╭─ DATA EXCERPT
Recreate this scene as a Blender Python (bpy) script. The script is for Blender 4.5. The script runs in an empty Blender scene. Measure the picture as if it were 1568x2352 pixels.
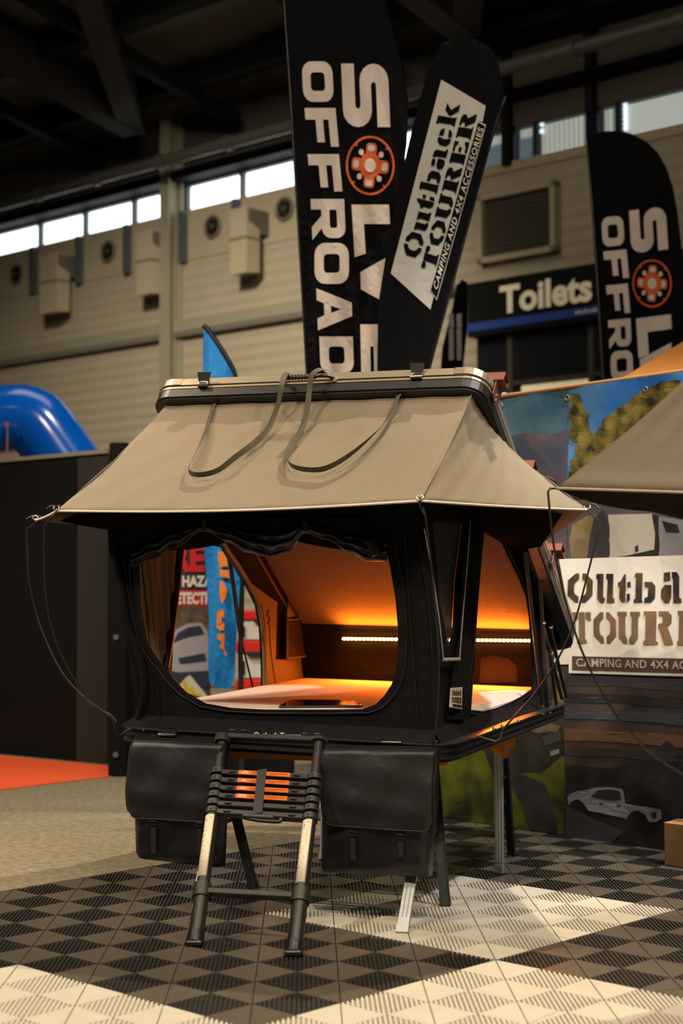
import bpy, math, random
from mathutils import Vector, Matrix
from mathutils.geometry import tessellate_polygon
random.seed(7)
PI = math.pi
SC = bpy.context.scene
COL = SC.collection

# ------------------------------------------------------------------ camera
FPX, PITCH, CAM_Z, ROLL = 3584.1, 0.051438, 1.315, -0.0043
cam_d = bpy.data.cameras.new('camera')
cam = bpy.data.objects.new('camera', cam_d)
COL.objects.link(cam)
cam_d.sensor_fit = 'HORIZONTAL'
cam_d.sensor_width = 24.0
cam_d.lens = FPX / 1568 * 24.0
cam_d.clip_start = 0.05
cam_d.clip_end = 200
cam_d.dof.use_dof = True
cam_d.dof.focus_distance = 6.75
cam_d.dof.aperture_fstop = 2.0
cam.matrix_world = (Matrix.Translation((0, 0, CAM_Z)) @ Matrix.Rotation(PI / 2 + PITCH, 4, 'X')
                    @ Matrix.Rotation(ROLL, 4, 'Z'))
SC.camera = cam
SC.view_settings.view_transform = 'Standard'
SC.view_settings.look = 'None'
SC.view_settings.exposure = 0.0
SC.view_settings.gamma = 1.0
SC.view_settings.use_curve_mapping = False

# ------------------------------------------------------------------ world and hall lighting
world = bpy.data.worlds.new('hall_air')
SC.world = world
world.use_nodes = True
world.node_tree.nodes['Background'].inputs[0].default_value = (0.55, 0.62, 0.75, 1)
world.node_tree.nodes['Background'].inputs[1].default_value = 0.045

def light(kind, name, loc, target, energy, color, size=0.3, spot=60, blend=0.4, size_y=None):
    d = bpy.data.lights.new(name, kind)
    d.energy = energy
    d.color = color
    if kind == 'AREA':
        d.size = size
        if size_y:
            d.shape = 'RECTANGLE'; d.size_y = size_y
    else:
        d.shadow_soft_size = size
    if kind == 'SPOT':
        d.spot_size = math.radians(spot); d.spot_blend = blend
    o = bpy.data.objects.new(name, d)
    COL.objects.link(o)
    o.location = loc
    o.rotation_euler = (Vector(target) - Vector(loc)).to_track_quat('-Z', 'Y').to_euler()
    return o
WARM = (1.0, 0.82, 0.57)
light('SPOT', 'hall_spot_key', (1.75, 8.9, 7.3), (0.1, 6.4, 0.8), 1600, WARM, 0.04, 62, 0.5)
light('SPOT', 'hall_spot_right', (3.6, 3.4, 6.6), (0.6, 6.2, 0.6), 600, WARM, 0.05, 50, 0.6)
light('SPOT', 'hall_spot_left', (-3.6, 2.6, 7.0), (-0.6, 5.6, 0.3), 1000, WARM, 0.06, 60, 0.7)
light('SPOT', 'hall_spot_near', (0.8, 1.2, 6.5), (0.2, 4.6, 0.0), 900, WARM, 0.08, 44, 0.8)
light('SPOT', 'hall_spot_side', (-4.6, 6.2, 3.9), (-0.2, 6.9, 0.9), 380, (1.0, .88, .74), 0.1, 26, 0.7)
light('SPOT', 'hall_spot_aisle', (-4.2, 8.0, 6.5), (-1.9, 10.0, 0.0), 1600, WARM, 0.3, 80, 0.7)
light('SPOT', 'hall_spot_banner', (2.8, 5.6, 6.2), (1.7, 8.2, 1.5), 1350, (1.0, 0.98, 0.95), 0.1, 54, 0.8)
light('SPOT', 'hall_wall_wash', (-3.5, 11.5, 8.4), (-2.0, 22.0, 2.2), 6800, (1.0, 0.88, 0.67), 0.6, 62, 1.0)
light('AREA', 'hall_far_fill', (-1.5, 15.0, 9.2), (-0.6, 20.5, 1.5), 190, (1.0, 0.86, 0.64), 5.0)
light('AREA', 'added_flag_fill', (-0.5, 4.0, 7.5), (1.0, 9.0, 3.6), 150, (1.0, 0.82, 0.66), 1.0)  # unseen area lamp added to brighten the flags
light('AREA', 'hall_front_light', (1.4, 0.8, 6.6), (0.0, 6.6, 0.8), 230, (1.0, 0.84, 0.64), 1.2)
light('SPOT', 'added_arch_highlight', (1.0, 9.5, 8.0), (-3.0, 14.0, 2.4), 700, (1.0, 0.95, 0.9), 0.35, 40, 0.6)  # unseen spot added to put highlights on the blue arch

# ------------------------------------------------------------------ pixel rays -> places (only used to measure positions off the photo)
def ray(px, py):
    cr, sr = math.cos(ROLL), math.sin(ROLL)
    X, Y = px - 784, py - 1176
    a, b = X * cr + Y * sr, -X * sr + Y * cr
    c, s = math.cos(PITCH), math.sin(PITCH)
    return Vector((a, FPX * c + b * s, FPX * s - b * c)) / FPX
CAMP = Vector((0, 0, CAM_Z))
def hit(px, py, P0, n):
    d = ray(px, py)
    return CAMP + d * ((P0 - CAMP).dot(n) / d.dot(n))
def at(px, py, D):
    d = ray(px, py)
    return CAMP + d * (D / d.y)
def ground(px, py, z=0.0):
    return hit(px, py, Vector((0, 0, z)), Vector((0, 0, 1)))

# tent frame: u to the right along the front edge, v to the back, w up
TU = Vector((0.92371754, -0.3825593, -0.01985654))
TV = Vector((0.38295472, 0.92348281, 0.02291707))
TW = Vector((0.00957004, -0.02877306, 0.99954016))
TO = Vector((-1.00459743, 6.87829342, 0.73320696))
TM = Matrix((( TU.x, TV.x, TW.x, TO.x), (TU.y, TV.y, TW.y, TO.y), (TU.z, TV.z, TW.z, TO.z), (0, 0, 0, 1)))
def T(px, py, ax, val):
    """point seen at a pixel on the tent-frame plane (ax 0=u,1=v,2=w) = val, in tent coordinates"""
    n = (TU, TV, TW)[ax]
    P = hit(px, py, TO + n * val, n) - TO
    return Vector((P.dot(TU), P.dot(TV), P.dot(TW)))
TENT_W, TENT_D = 1.552, 1.956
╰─
> _WHAT YOU WILL DO_
Exclude every picture and copy the remaining data exactly.

> _RESPONSE BELOW_
Recreate this scene as a Blender Python (bpy) script. The script is for Blender 4.5. The script runs in an empty Blender scene. Measure the picture as if it were 1568x2352 pixels.
import bpy, math, random
from mathutils import Vector, Matrix
from mathutils.geometry import tessellate_polygon
random.seed(7)
PI = math.pi
SC = bpy.context.scene
COL = SC.collection

# ------------------------------------------------------------------ camera
FPX, PITCH, CAM_Z, ROLL = 3584.1, 0.051438, 1.315, -0.0043
cam_d = bpy.data.cameras.new('camera')
cam = bpy.data.objects.new('camera', cam_d)
COL.objects.link(cam)
cam_d.sensor_fit = 'HORIZONTAL'
cam_d.sensor_width = 24.0
cam_d.lens = FPX / 1568 * 24.0
cam_d.clip_start = 0.05
cam_d.clip_end = 200
cam_d.dof.use_dof = True
cam_d.dof.focus_distance = 6.75
cam_d.dof.aperture_fstop = 2.0
cam.matrix_world = (Matrix.Translation((0, 0, CAM_Z)) @ Matrix.Rotation(PI / 2 + PITCH, 4, 'X')
                    @ Matrix.Rotation(ROLL, 4, 'Z'))
SC.camera = cam
SC.view_settings.view_transform = 'Standard'
SC.view_settings.look = 'None'
SC.view_settings.exposure = 0.0
SC.view_settings.gamma = 1.0
SC.view_settings.use_curve_mapping = False

# ------------------------------------------------------------------ world and hall lighting
world = bpy.data.worlds.new('hall_air')
SC.world = world
world.use_nodes = True
world.node_tree.nodes['Background'].inputs[0].default_value = (0.55, 0.62, 0.75, 1)
world.node_tree.nodes['Background'].inputs[1].default_value = 0.045

def light(kind, name, loc, target, energy, color, size=0.3, spot=60, blend=0.4, size_y=None):
    d = bpy.data.lights.new(name, kind)
    d.energy = energy
    d.color = color
    if kind == 'AREA':
        d.size = size
        if size_y:
            d.shape = 'RECTANGLE'; d.size_y = size_y
    else:
        d.shadow_soft_size = size
    if kind == 'SPOT':
        d.spot_size = math.radians(spot); d.spot_blend = blend
    o = bpy.data.objects.new(name, d)
    COL.objects.link(o)
    o.location = loc
    o.rotation_euler = (Vector(target) - Vector(loc)).to_track_quat('-Z', 'Y').to_euler()
    return o
WARM = (1.0, 0.82, 0.57)
light('SPOT', 'hall_spot_key', (1.75, 8.9, 7.3), (0.1, 6.4, 0.8), 1600, WARM, 0.04, 62, 0.5)
light('SPOT', 'hall_spot_right', (3.6, 3.4, 6.6), (0.6, 6.2, 0.6), 600, WARM, 0.05, 50, 0.6)
light('SPOT', 'hall_spot_left', (-3.6, 2.6, 7.0), (-0.6, 5.6, 0.3), 1000, WARM, 0.06, 60, 0.7)
light('SPOT', 'hall_spot_near', (0.8, 1.2, 6.5), (0.2, 4.6, 0.0), 900, WARM, 0.08, 44, 0.8)
light('SPOT', 'hall_spot_side', (-4.6, 6.2, 3.9), (-0.2, 6.9, 0.9), 380, (1.0, .88, .74), 0.1, 26, 0.7)
light('SPOT', 'hall_spot_aisle', (-4.2, 8.0, 6.5), (-1.9, 10.0, 0.0), 1600, WARM, 0.3, 80, 0.7)
light('SPOT', 'hall_spot_banner', (2.8, 5.6, 6.2), (1.7, 8.2, 1.5), 1350, (1.0, 0.98, 0.95), 0.1, 54, 0.8)
light('SPOT', 'hall_wall_wash', (-3.5, 11.5, 8.4), (-2.0, 22.0, 2.2), 6800, (1.0, 0.88, 0.67), 0.6, 62, 1.0)
light('AREA', 'hall_far_fill', (-1.5, 15.0, 9.2), (-0.6, 20.5, 1.5), 190, (1.0, 0.86, 0.64), 5.0)
light('AREA', 'added_flag_fill', (-0.5, 4.0, 7.5), (1.0, 9.0, 3.6), 150, (1.0, 0.82, 0.66), 1.0)  # unseen area lamp added to brighten the flags
light('AREA', 'hall_front_light', (1.4, 0.8, 6.6), (0.0, 6.6, 0.8), 230, (1.0, 0.84, 0.64), 1.2)
light('SPOT', 'added_arch_highlight', (1.0, 9.5, 8.0), (-3.0, 14.0, 2.4), 700, (1.0, 0.95, 0.9), 0.35, 40, 0.6)  # unseen spot added to put highlights on the blue arch

# ------------------------------------------------------------------ pixel rays -> places (only used to measure positions off the photo)
def ray(px, py):
    cr, sr = math.cos(ROLL), math.sin(ROLL)
    X, Y = px - 784, py - 1176
    a, b = X * cr + Y * sr, -X * sr + Y * cr
    c, s = math.cos(PITCH), math.sin(PITCH)
    return Vector((a, FPX * c + b * s, FPX * s - b * c)) / FPX
CAMP = Vector((0, 0, CAM_Z))
def hit(px, py, P0, n):
    d = ray(px, py)
    return CAMP + d * ((P0 - CAMP).dot(n) / d.dot(n))
def at(px, py, D):
    d = ray(px, py)
    return CAMP + d * (D / d.y)
def ground(px, py, z=0.0):
    return hit(px, py, Vector((0, 0, z)), Vector((0, 0, 1)))

# tent frame: u to the right along the front edge, v to the back, w up
TU = Vector((0.92371754, -0.3825593, -0.01985654))
TV = Vector((0.38295472, 0.92348281, 0.02291707))
TW = Vector((0.00957004, -0.02877306, 0.99954016))
TO = Vector((-1.00459743, 6.87829342, 0.73320696))
TM = Matrix((( TU.x, TV.x, TW.x, TO.x), (TU.y, TV.y, TW.y, TO.y), (TU.z, TV.z, TW.z, TO.z), (0, 0, 0, 1)))
def T(px, py, ax, val):
    """point seen at a pixel on the tent-frame plane (ax 0=u,1=v,2=w) = val, in tent coordinates"""
    n = (TU, TV, TW)[ax]
    P = hit(px, py, TO + n * val, n) - TO
    return Vector((P.dot(TU), P.dot(TV), P.dot(TW)))
TENT_W, TENT_D = 1.552, 1.956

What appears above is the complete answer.